E como consequência deste massacre, 200.000 mortos e três milhões de desalojados. Se há quem veja um problema nos refugiados, pergunte para países como a Jordânia com seus 700.000 sírios e uma economia mais do que precária.
Na fronteira com a Turquia se está produzindo o forte conflito de Rojava, em que o povo curdo resiste de um lado aos fanáticos do Estado Islâmico e de outro a Turquia, amiga de conveniência dos islâmicos, e aos bombardeios internacionais.
Porque oportunismo sanguinário é o que sobra. Neste momento, a Turquia está aproveitando novamente para causar o maior dano possível ao povo curdo, depois de anos de uma paz precária na qual o Estado turco não parou de prender dissidentes e exercer repressão de baixa intensidade que agora explodiu.
Do Iraque, pouco mais se pode contar do que já é conhecido. Em um país, que na prática quase inexistente, com uma infinidade de grupos enfrentando-se, dividido em facções sectárias. Na teoria a guerra terminou em 2011, com a retirada das tropas estadunidenses.
Aparentemente, ninguém contou isso para os diferentes bandos em conflito e desde então mataram ainda 15.000 pessoas e todos os dias se produzem escaramuças armadas. 75% das crianças saíram da escola e pelo menos 1.600.000 iraquianos seguem desalojados de suas casas. Sim, nós podemos nos vangloriar que este foi um produto puramente ocidental. Uma guerra provocada pelo Ocidente, que o Ocidente se faz de desentendido há algum tempo.

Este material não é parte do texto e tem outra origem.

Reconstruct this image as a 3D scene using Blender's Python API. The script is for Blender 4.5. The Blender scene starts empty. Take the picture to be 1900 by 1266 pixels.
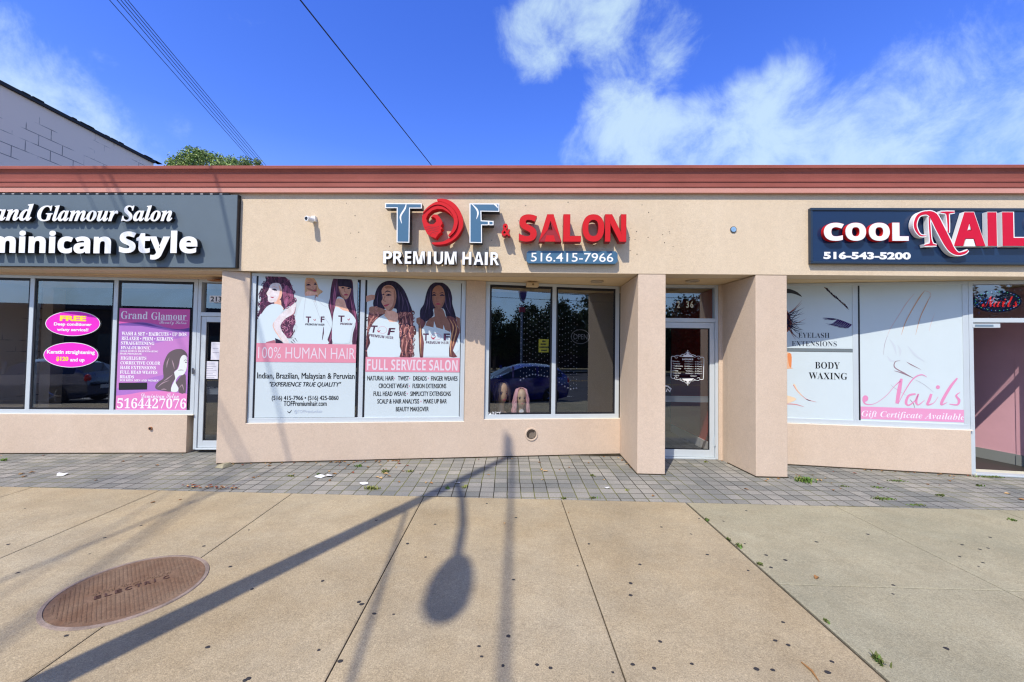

Os estados mais favorecidos se fazem de desentendidos sobre muitas coisas, especialmente quando elas não são um negócio.
Os refugiados incomodam e se morrem asfixiados em uma infame travessia ou afogados em embarcações precárias parecem fazer feio. Se os desalojados permanecem nos países do Sul parecem menos desalojados, parece que a guerra não nos afeta.
Esquecer é fácil, olhar para o lado é cômodo, mas a guerra é uma realidade cotidiana de milhões de pessoas, 90 em nossa porta. Talvez devêssemos começar a olhar na cara esta realidade e tomar consciência da mesma.